Captain Westcott told one of the guards to get some water. When the policeman returned with two bottles of water, the prisoner was stretched out on the floor, face up, with one guard holding his feet and another on each of his arms. The guard with the water tipped the Arab's head back and began to pour water down his nose. The man thrashed and gagged, and then retched. He was literally drowning. Wetcott told the men to stop. The guards pulled the man to his feet. He nodded his head when the Captain asked if he was ready to confess.

The story has all the chilling detachment of its abstract: "The policy of violence for violence is demonstrated...."
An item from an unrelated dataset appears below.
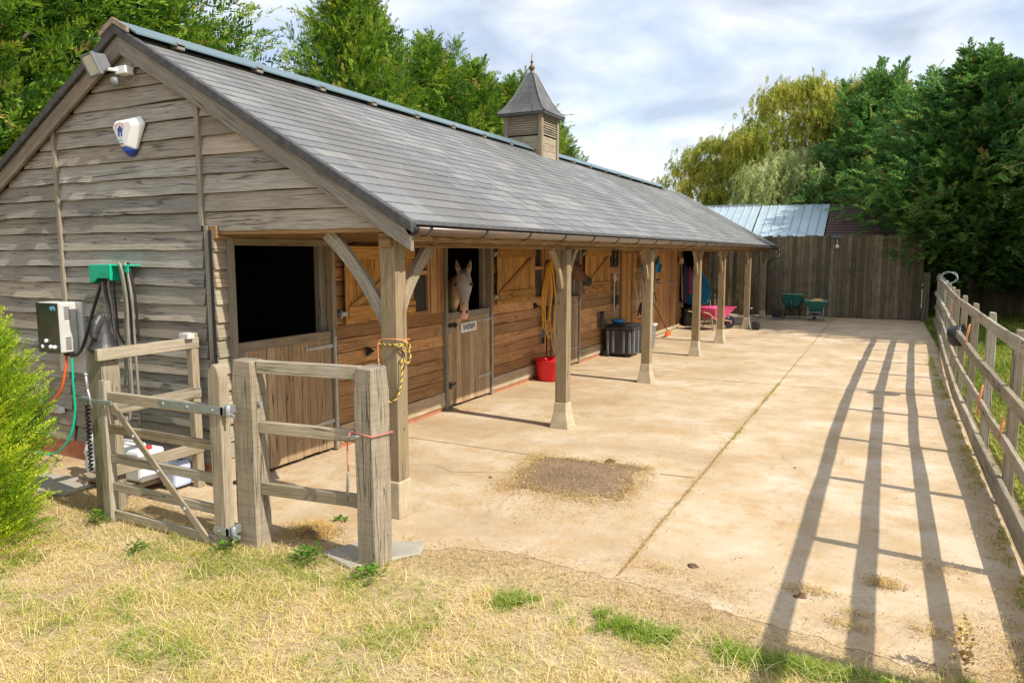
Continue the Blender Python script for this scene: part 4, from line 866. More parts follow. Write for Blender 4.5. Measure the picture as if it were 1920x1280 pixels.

Who was James Maxwell? "Police Duty" and other New Yorker pieces (categorized Fiction) of his were collected in I Never Saw An Arab Like Him, published in 1948. He seems to have been a counterintelligence officer in the Middle East during World War II.

I haven't found much about Maxwell or his book outside pay archives containing initial reviews of it. Commentary ran a review by Anatole Broyard; the free snippet on its site seems to herald a takedown:

As the land of technical genius, America has perfected millions of pleasure-giving, work-saving devices—smooth-riding cars, static-free radios, automatic washing machines, and so on indefinitely. It seems only natural then that Americans should have perfected a style of writing compatible with these mechanical conveniences—a style also mechanical, smooth, without static, full of devices, laundered of all distressing odors and smudges, etc.

Anybody know more about this Maxwell character? (Not to be confused with editor William Maxwell, of course.)

Comments

The report from the Nuremberg trials on page 80 of the same issue of The New Yorker is also worth reading.

Thanks, Jeremy, for the tip. I see that immediately previous and subsequent issues have more installments.